** start RECORDED INFORMATION **

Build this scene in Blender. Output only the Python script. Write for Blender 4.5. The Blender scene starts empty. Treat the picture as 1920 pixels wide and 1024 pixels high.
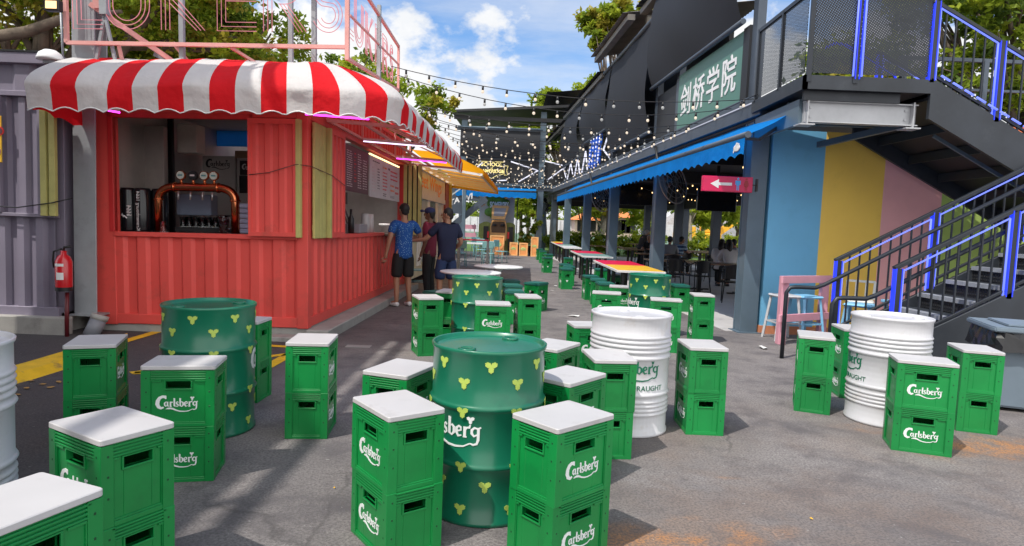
import bpy, bmesh, math, random
import numpy as np
from mathutils import Matrix, Vector
random.seed(7)
sc = bpy.context.scene
col = sc.collection
R = math.radians
# ---------------------------------------------------------------- camera, sky, sun, exposure
CF, CT, CP, CH = 1196.5, .07396, .04011, 1.45          # focal length in photo pixels, pitch, roll, height
cam = bpy.data.cameras.new('camera'); cam.sensor_width = 36; cam.lens = 36*CF/1920
cam.clip_start = .05; cam.clip_end = 3000
co = bpy.data.objects.new('camera', cam); col.objects.link(co); sc.camera = co
r0 = Vector((1, 0, 0)); u0 = Vector((0, math.sin(CT), math.cos(CT))); fw = Vector((0, math.cos(CT), -math.sin(CT)))
rv = math.cos(CP)*r0+math.sin(CP)*u0; uv = -math.sin(CP)*r0+math.cos(CP)*u0
co.matrix_world = Matrix(((rv.x, uv.x, -fw.x, 0), (rv.y, uv.y, -fw.y, 0), (rv.z, uv.z, -fw.z, CH), (0, 0, 0, 1)))
def ray(px, py): return fw+rv*((px-960)/CF)-uv*((py-512)/CF)
def gp(px, py, z=0.0):                                  # where the ray through a photo pixel meets height z
    d = ray(px, py); k = (z-CH)/d.z
    return Vector((d.x*k, d.y*k, z))
def yp(px, py, y):                                      # ... meets distance y
    d = ray(px, py); k = y/d.y
    return Vector((d.x*k, y, CH+d.z*k))
SUN = Vector((-.30, -.27, .66)).normalized()
sun = bpy.data.lights.new('sun', 'SUN'); sun.energy = 3.1; sun.angle = R(.53); sun.color = (1, .95, .87)
so = bpy.data.objects.new('sun', sun); col.objects.link(so)
so.rotation_euler = SUN.to_track_quat('Z', 'Y').to_euler()
sc.view_settings.view_transform = 'Standard'; sc.view_settings.look = 'None'
sc.view_settings.gamma = 1; sc.view_settings.exposure = .34
w = bpy.data.worlds.new('World'); sc.world = w; w.use_nodes = True
nt = w.node_tree; N = nt.nodes; L = nt.links; N.clear()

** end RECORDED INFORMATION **

→ WHAT IS NEEDED: Copy out every line in the listing where the word "pixels" appears.

→ ANSWER TO THIS EXERCISE:
Build this scene in Blender. Output only the Python script. Write for Blender 4.5. The Blender scene starts empty. Treat the picture as 1920 pixels wide and 1024 pixels high.
CF, CT, CP, CH = 1196.5, .07396, .04011, 1.45          # focal length in photo pixels, pitch, roll, height